“My commitment, however, is to the reality of Jesus as a God experience; it is not a commitment to the reality of the traditional explanations of that God experience in Jesus. There is a vast difference.” - John Shelby Spong, Jesus for the Non-Religious
Read: Luke 24:44-49
You might notice that today’s text comes not from Luke’s Christmas story, but from Luke’s telling of Easter. Those two events, birth and death/resurrection bookend Luke’s Gospel, and there’s a detail in this particular passage I want to point out.
As Jesus engaged his disciples on that first Easter evening, Luke says that “he opened their minds to understand the scriptures.” This raises an important point about the way Jesus’s first followers renegotiated their understanding of Scripture in light of their Jesus experience.
Simply put, when you see in the Gospels, or before that in Paul, a Scripture quoted with introductory words like, “This took place to fulfill the words of the prophet…” that is a clue that we are about to see how these early Jesus followers were rethinking—reimagining—their interpretations of their Bible.1 What I mean is, before they reread their texts in the aftermath of their experience of Jesus, no one had interpreted the Bible that way. Because of their Jesus experience they went back to their Bible and wrestled and reinterpreted the text in order to make room for their expanding understanding of God that their encounter with Jesus had given them.

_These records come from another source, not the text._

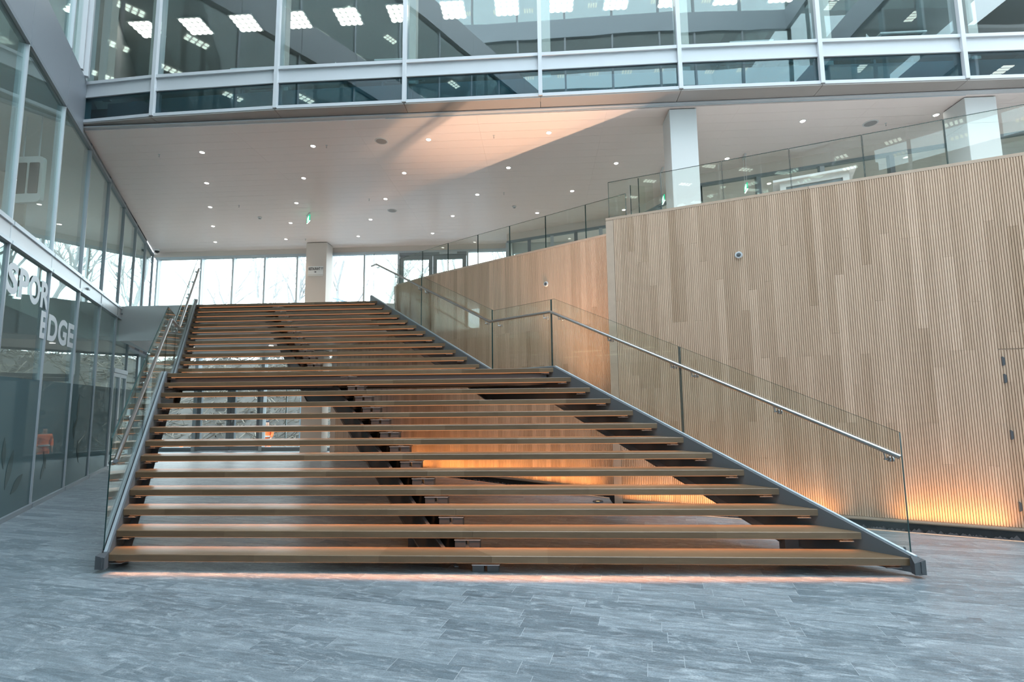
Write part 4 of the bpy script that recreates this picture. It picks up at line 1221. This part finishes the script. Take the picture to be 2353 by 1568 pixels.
# white high desk on the upper floor behind the near wall
hd_ = empty('reception_table', (4.55,3.35,Z2), 'white high table with grey panel standing behind the near ash wall', 'table')
a_, b_ = V((4.02,3.50,0)), V((5.10,3.02,0)); dt = (b_-a_).normalized(); ntb = V((-dt.y, dt.x, 0))
def tb(s0, s1, t0, t1, z0, z1, name, mat):
    P = [a_+dt*s0+ntb*t0, a_+dt*s1+ntb*t0, a_+dt*s1+ntb*t1, a_+dt*s0+ntb*t1]
    return MB().prism([tuple(p[:2]) for p in P], z0, z1).build(name, mat, hd_)
Lt = (b_-a_).length
tb(0, Lt, 0, .62, 5.26, 5.30, 'table_top', M_WHITE)
tb(.10, Lt-.09, .05, .09, 5.17, 5.26, 'apron', M_WHITE)
tb(.10, .19, .05, .12, Z2, 5.17, 'leg', M_WHITE); tb(Lt-.18, Lt-.09, .05, .12, Z2, 5.17, 'leg', M_WHITE)
tb(.10, .19, .48, .55, Z2, 5.26, 'leg', M_WHITE); tb(Lt-.18, Lt-.09, .48, .55, Z2, 5.26, 'leg', M_WHITE)
tb(.19, Lt-.18, .07, .09, Z2+.15, 5.17, 'modesty_panel', M_ALUDK)
# uplights in the trench
UPL = [(x, near_y(x), nn, .20) for x in (1.75, 2.95, 4.1, 5.15, 6.3, 7.4)] 
FN = V((-.59,-.807,0)).normalized()
UPF = [(x, far_y(x), FN, .20) for x in (.75, 0.0, -.75, -1.5, -2.2)]
def uplight(x, y, n, o, i, far):
    lab = 'small warm uplight in the floor trench, %s from left below the %s ash wall' % (ORD[i if not far else 4-i], 'far' if far else 'near')
    c = V((x, y, -.045)) + n*o
    t = empty('trench_uplight', tuple(c), lab, 'uplight', 'warm uplights in the floor trench')
    m = MB(); m.lathe(c, [(.045,-.06),(.055,-.02),(.055,.0),(.047,.0)], n=16); m.build('housing', M_STEELDK, t)
    m = MB(); m.lathe(c, [(.042,-.003),(.044,.002)], n=16); m.build('lens', M_SPOTLENS, t)
def strip_lamp(a, b, e, sp=150):
    """warm line lamp in the trench, pointing up"""
    a, b = V(a), V(b); d = (b-a).normalized()
    l = bpy.data.lights.new('trench_lamp', 'AREA'); l.shape = 'RECTANGLE'; l.size = (b-a).length; l.size_y = .02
    l.color = (1.0,.46,.14); l.energy = e*(b-a).length; l.spread = math.radians(sp)
    lo = bpy.data.objects.new('trench_lamp', l); COL.objects.link(lo)
    x = d; z = V((0,0,-1)); y = z.cross(x)
    z = V((0,0,-1)); 
    Mx = Matrix((x, y, z)).transposed()
    # area lamps shine along their local -Z: turn it up
    lo.matrix_world = Matrix.Translation((a+b)/2) @ Mx.to_4x4()
def along(yf, x, n, o, z=.045): return V((x, yf(x), z)) + n*o
strip_lamp(along(near_y,1.3,nn,.16), along(near_y,3.9,nn,.16), 8.0)
strip_lamp(along(near_y,4.5,nn,.16), along(near_y,5.5,nn,.16), 11.0)
strip_lamp(along(near_y,5.9,nn,.16), along(near_y,8.2,nn,.16), 8.0)
for xa_, xb_ in ((1.05,-.28),(-.34,-1.26),(-1.32,-2.3),(-2.45,-3.1)):
    strip_lamp(along(far_y,xa_,FN,.19), along(far_y,xb_,FN,.19), 9)
l = bpy.data.lights.new('uplight_lamp', 'SPOT'); l.color = (1.0,.64,.42); l.energy = 2300; l.spot_size = math.radians(58); l.spot_blend = 1.0; l.shadow_soft_size = .05
lo = bpy.data.objects.new('uplight_lamp', l); COL.objects.link(lo); lo.location = (.90,3.42,.03)
lo.rotation_euler = (-V((-1.5,.05,6.9)).normalized()).to_track_quat('Z','Y').to_euler()
fu = empty('floor_uplight', (.90,3.42,0), 'round warm uplight let into the floor at the left end of the near ash wall', 'uplight')
m = MB(); m.lathe((.90,3.42,0), [(.085,.0005),(.08,.020),(.062,.020),(.058,.002)], n=24); m.build('bezel', M_STEELDK, fu)
m = MB(); m.lathe((.90,3.42,0), [(.045,.001),(.045,.004)], n=24); m.build('lens', M_SPOTLENS, fu)
for i, u in enumerate(UPL): uplight(*u, i, False)
for i, u in enumerate(UPF): uplight(*u, i, True)

# ================================================================== REAR AND RIGHT SIDE OF THE ATRIUM (behind the camera, mirrored in the glass)
wall_x = empty('wall_rear', (0,0,0), 'banded white and glass office front behind the camera', 'wall', kind='structure')
def band(a, b, z0, z1, mat, name): 
    return fseg(a, b, z0, z1, 0, .2, name, mat, wall_x)
YR = -11.0
RA, RB, RC = (12.3,YR), (-19.0,YR), (12.3,-1.4)
for a, b in ((RA,RB),(RC,RA)):
    for z0, z1 in ((3.3,4.3),(6.9,7.9),(10.9,11.9),(14.9,15.9),(18.9,19.9),(22.9,24)): band(a, b, z0, z1, M_ALU, 'spandrel_band')
    n = 14 if a == RA else 6
    for z0, z1 in ((0,3.3),(4.3,6.9),(7.9,10.9),(11.9,14.9),(15.9,18.9),(19.9,22.9)):
        fseg(a, b, z0, z1, .08, .09, 'glass_pane', M_FACGL, wall_x)
        fseg(a, b, z0, z1, -4.1, -4.0, 'rear_wall', M_INT, wall_x)
        fseg(a, b, z0-.1, z0, -4, .0, 'floor_slab', M_INT, wall_x)
        for k in range(n+1):
            p = lerp(a, b, k/n); MB().box(p[0]-.04, p[1]-.04, z0, p[0]+.04, p[1]+.16, z1).build('mullion', M_ALUW, wall_x)
lc = MB()
for z in (6.88, 10.88, 14.88, 18.88, 22.88):
    for i in range(16):
        for d in (1.2, 2.6):
            for q in range(4):
                x = 11 - i*1.7 + q*.13
                lc.box(x, YR-d-.3, z-.02, x+.08, YR-d, z)
    for i in range(8):
        for q in range(4):
            y = -2.2 - i*1.45 + q*.13
            lc.box(12.3+1.2, y, z-.02, 12.3+1.5, y+.08, z)
lc.build('light_cell', M_PANELLT, wall_x, kind='stuff')

# ================================================================== OUTSIDE
def hz(x, y):
    a = 0
    if y < 13.5: h = -.25
    elif y < 18: h = -.25 - .85*(y-13.5)/4.5
    elif y < 21.5: h = -1.1
    elif y < 32: 
        f = (y-21.5)/10.5; h = -1.1 + 5.7*(f**.92)
    else: h = 4.6 + (y-32)*.01
    b = min(1, max(0, (y-18)/6))
    return h + b*(.22*math.sin(x*1.7+y*.9)+.15*math.sin(x*.6-y*1.9)+.1*math.sin(x*3.1+y*2.3))
gm = MB(); nx, ny = 64, 56
vv = []
for j in range(ny+1):
    for i in range(nx+1):
        x = -64 + i*(96/nx); y = YB+.16 + j*(66/ny)**1.0
        vv.append((x, y, hz(x,y)))
gm.v = vv
for j in range(ny):
    for i in range(nx):
        a = j*(nx+1)+i; gm.f.append((a, a+1, a+nx+2, a+nx+1)); gm.t.append(.5); gm.mi.append(0)
gr = gm.build('hillside', M_SOIL, None, smooth=True); tag(gr, 'brush covered bank of soil outside the back windows', 'ground', kind='structure')
st = MB()
for k in range(9000):
    y = random.uniform(19.5, 33.5); x = random.uniform(-34, 2)
    if (abs(x+13.5) < 1.7 or abs(x+18.4) < 2.2) and y < 21.6: continue
    z = hz(x, y) + random.uniform(0,.25)
    l = random.uniform(.25,1.3); a = random.uniform(0, math.pi); b = random.gauss(0,.45)
    d = V((math.cos(a)*math.cos(b), math.sin(a)*math.cos(b), math.sin(b)))*l
    st.bar((x,y,z), V((x,y,z))+d, random.uniform(.015,.05), random.uniform(.015,.04), t=random.random())
s_ = st.build('brushwood', M_STICK); tag(s_, 'tangle of cut dry brushwood covering the bank outside', 'brushwood', kind='stuff')
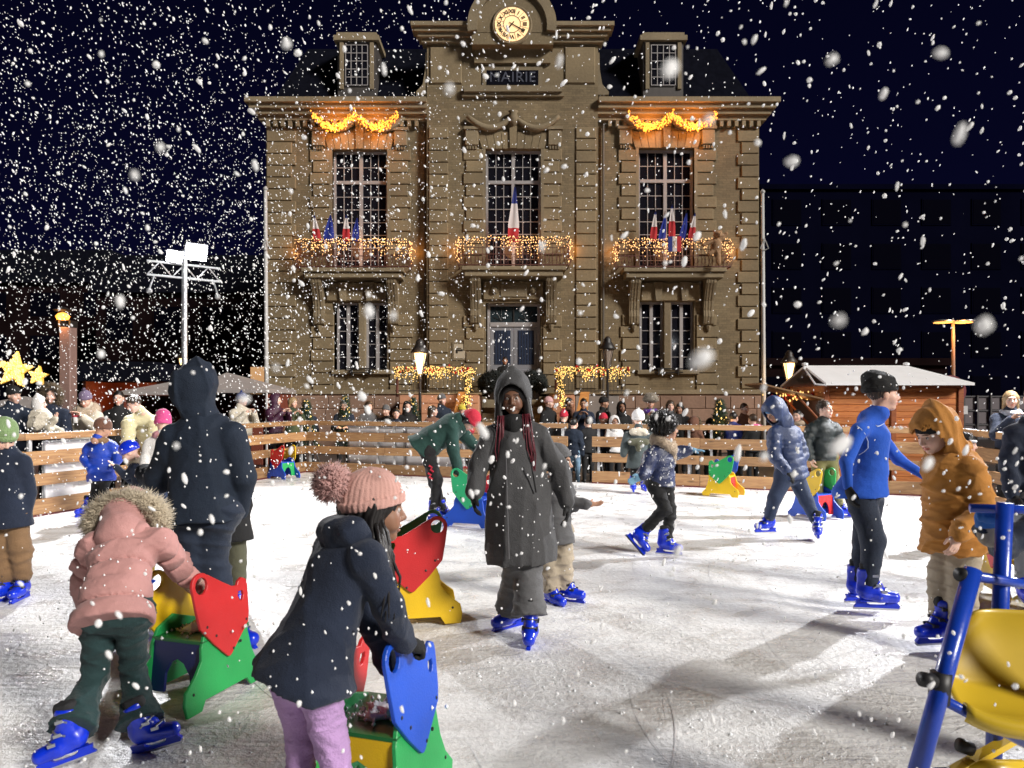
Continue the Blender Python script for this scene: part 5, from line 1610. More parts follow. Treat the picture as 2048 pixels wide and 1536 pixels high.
# no-entry style round sign seen from behind, and small plate
x = P(1900, 782, 16.9)
sg = empty('road_sign', (x.x, x.y, -.12), 0, 'dark round road sign on a pole right behind the chalet', 'sign')
b = MB(); b.tube([(0, .03, 0), (0, .03, 2.2)], .035, 8); b.build('pole', M_POST, sg)
b = MB(); b.lathe([(0, 0), (.36, 0), (.36, .012), (0, .012)], (0, 0, 0), 24); o = b.build('disc', mat('sign_grey_red', (.10, .03, .035), .5), sg, (0, 0, x.z + .12)); o.rotation_euler = (math.radians(90), 0, 0)
b = MB(); b.lathe([(.30, .013), (.36, .013), (.36, .02), (.30, .02)], (0, 0, 0), 24); o = b.build('rim', mat('sign_rim', (.16, .02, .03), .5), sg, (0, 0, x.z + .12)); o.rotation_euler = (math.radians(90), 0, 0)
b = MB(); b.bbox(-.05, .40, -.02, .0, x.z - .42, x.z - .22, .01); b.build('plate', M_POST, sg)

# ================================================================= BACKGROUND BUILDINGS
M_DKB = mat('night_shade_wall', (.0022, .0024, .009), .95, var=.2, vscale=.4)  # near-black base colour holds the night shade beyond the floodlights
M_DKR = mat('night_shade_brick', (.010, .0055, .006), .9, var=.3, vscale=.6)  # brick darkened in the same way, for shade out of flood range
M_FWIN = mat('far_dark_window', (.002, .002, .005), .4)
M_LITW = mat('far_lit_window', (1, .6, .25), .5, emit=.55, ecol=(1, .55, .25))
def dull(n):
    MATS[n].node_tree.nodes['Principled BSDF'].inputs['Specular IOR Level'].default_value = 0.0
for q_ in ('night_shade_wall', 'night_shade_brick', 'slate', 'far_dark_window'): dull(q_)
def far_building(x, y, w, d, h, m, label, cols, floors, lit=(), rz=0, roof=0):
    r = empty('far_building', (x, y, -.12), rz, label, 'building')
    b = MB(); b.box(0, w, 0, d, 0, h); b.build('wall', m, r)
    if roof:
        b = MB(); b.prism([(-.3, h), (w + .3, h), (w - roof * .4, h + roof), (roof * .4, h + roof)], -.3, d + .3); b.build('roof', M_SLATE, r)
    else:
        b = MB(); b.box(-.2, w + .2, -.2, d + .2, h, h + .35); b.build('parapet', m, r)
    ww, wh = w / cols * .55, (h - 1) / floors * .55
    for i in range(cols):
        for j in range(floors):
            fx = w / cols * (i + .5) - ww / 2; fz = 1 + (h - 1) / floors * (j + .22)
            f = MB(); f.box(fx - .08, fx + ww + .08, -.06, 0, fz - .08, fz + wh + .08); fo = f.build('window', m, r)
            p = MB(); p.box(fx, fx + ww, -.08, -.061, fz, fz + wh); p.build('pane', M_LITW if (i, j) in lit else M_FWIN, fo)
    return r
far_building(17.6, 52, 42, 12, 16.5, M_DKB, 'long dark modern block with rows of unlit windows right of the town hall', 12, 5)
far_building(9.2, 36, 12, 8, 3.4, M_DKR, 'low dark building behind the chalet and the right lantern', 5, 1, lit=((0, 0),))
far_building(-44, 46, 20, 10, 9, M_DKR, 'dark brick building at the far left behind the star lights', 6, 3, lit=((2, 0),), roof=2)
far_building(-22.5, 40, 13, 10, 7.5, M_DKR, 'dark building with a few warm windows behind the brown column', 5, 2, lit=((0, 0), (1, 0), (3, 0)), roof=2)
x = P(1935, 830, 21)
gt = empty('lattice_gate', (x.x, x.y, -.12), 0, 'dark grid of panels behind the right fence', 'gate')
b = MB()
for i in range(6): b.box(-.1 + i * .38, -.06 + i * .38, 0, .04, .6, 1.85)
for j in range(4): b.box(-.1, 1.85, .0405, .07, .6 + j * .40, .64 + j * .40)
b.build('grid', mat('dark_steel', (.06, .055, .06), .5), gt)
for i in range(5):
    for j in range(3):
        b = MB(); b.box(-.05 + i * .38, .27 + i * .38, .072, .08, .65 + j * .4, .99 + j * .4); b.build('panel', mat('grey_pink_panel', (.12, .10, .11), .7), gt)

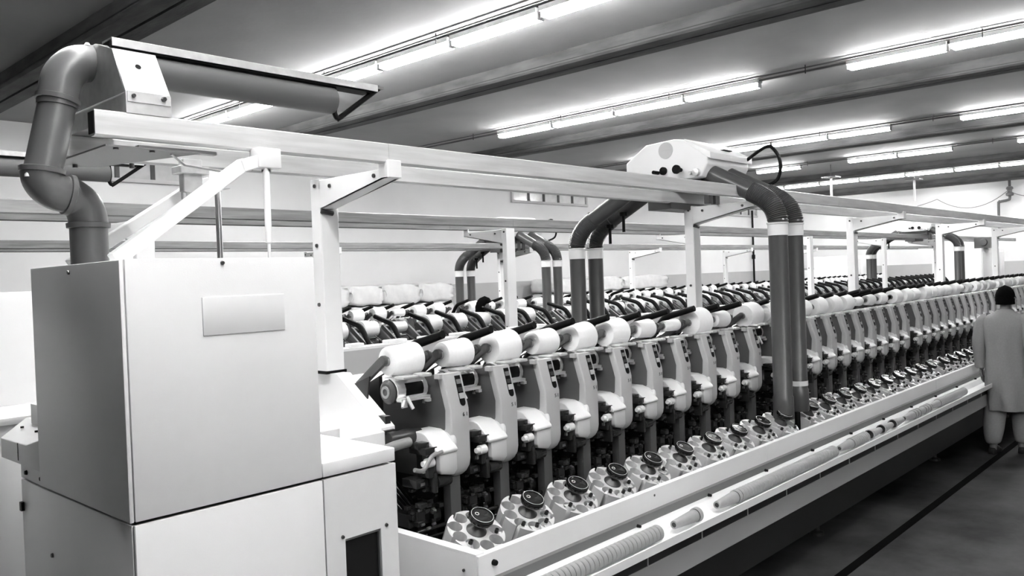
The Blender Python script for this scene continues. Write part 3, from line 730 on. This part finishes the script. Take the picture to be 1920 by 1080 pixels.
# small motor cover behind the cabinet
MB().loft([[(.005, .685, 1.318), (.005, .685, 1.430), (.06, .685, 1.452), (.20, .685, 1.452), (.20, .685, 1.318)],
           [(.005, .845, 1.318), (.005, .845, 1.392), (.09, .845, 1.452), (.20, .845, 1.452), (.20, .845, 1.318)],
           [(.005, 1.12, 1.318), (.005, 1.12, 1.388), (.09, 1.12, 1.448), (.20, 1.12, 1.448), (.20, 1.12, 1.318)]]).build('motor_cover', CAB, cab, bev=.003)
MB().box(.07, .20, .80, 1.00, 1.44, 1.512).build('motor_hood', CAB, cab, bev=.003)
MB().box(.012, .18, .68, .93, 1.272, 1.32).build('cover_flange', CAB, cab, smooth=0)
MB().lathe([(.004, .006), (.013, .009)], 10, o=(0, .72, 1.295)).lathe([(.004, .006), (.013, .009)], 10, o=(0, .87, 1.295)).lathe([(.0, .006), (.006, .006)], 10, o=(.05, .88, 1.425), axis='z').lathe([(.0, .006), (.006, .006)], 10, o=(.05, 1.03, 1.425), axis='z').box(.0035, .006, .928, .931, 1.33, 1.39).build('flange_bolt', BLACK, cab, smooth=0)

# ================================================================= travelling blowers
def ribbed(path, r, n=20, step=.012, amp=.0035):
    pts = [Vector(p) for p in path]
    m = MB().tube(pts, r, 4, caps=False, sub=12)
    # centre line resample
    cl = []
    M_ = len(pts)
    for i in range(M_-1):
        p0, p1, p2, p3 = pts[max(i-1, 0)], pts[i], pts[i+1], pts[min(i+2, M_-1)]
        for j in range(12):
            t = j/12; cl.append(.5*((2*p1)+(-p0+p2)*t+(2*p0-5*p1+4*p2-p3)*t*t+(-p0+3*p1-3*p2+p3)*t**3))
    cl.append(pts[-1])
    out = [cl[0]]; acc = 0
    for a, b in zip(cl, cl[1:]):
        L = (b-a).length
        while acc+L >= step/2:
            f = (step/2-acc)/L; a = a+(b-a)*f; L = (b-a).length; out.append(a); acc = 0
        acc += L
    return MB().tube(out, [r+(amp if k % 2 else -amp) for k in range(len(out))], n)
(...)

That is not just a phenomenon, experience, or responsibility of the past. We too, today, are invited to continue that sacred task of allowing our experience of Jesus—often, but not exclusively, through other people—to cause us to go back to renegotiate and reimagine our interpretations, doctrines, and theologies. That is not being flakey or “wishy-washy.” Far from it. The work of going back to reexamine and rethink the beliefs and positions we’ve inherited is exactly what is modeled for us in both our Scripture and the Tradition itself. It is an act of faith to be celebrated. When we reimagine our received and long held understandings, letting some things go because we’ve been presented with better information, and also embracing new understandings, we are taking our place and playing our part, just like so many who came before us.
Faith will always need to be reimagined in light of the experiences of each generation. May we have the courage to engage this holy task of reimagination, because it is also an act of hope—hope for a better, more Christlike Christianity for the future.
Questions for Reflection:
How has your experience changed your understanding and interpretation over time?
What has that reimagining been like for you? Scary? Exhilarating? Something else?
What are you currently rethinking or reimagining?
Of course we are talking here about the Hebrew Bible, what some Christians call the Old Testament.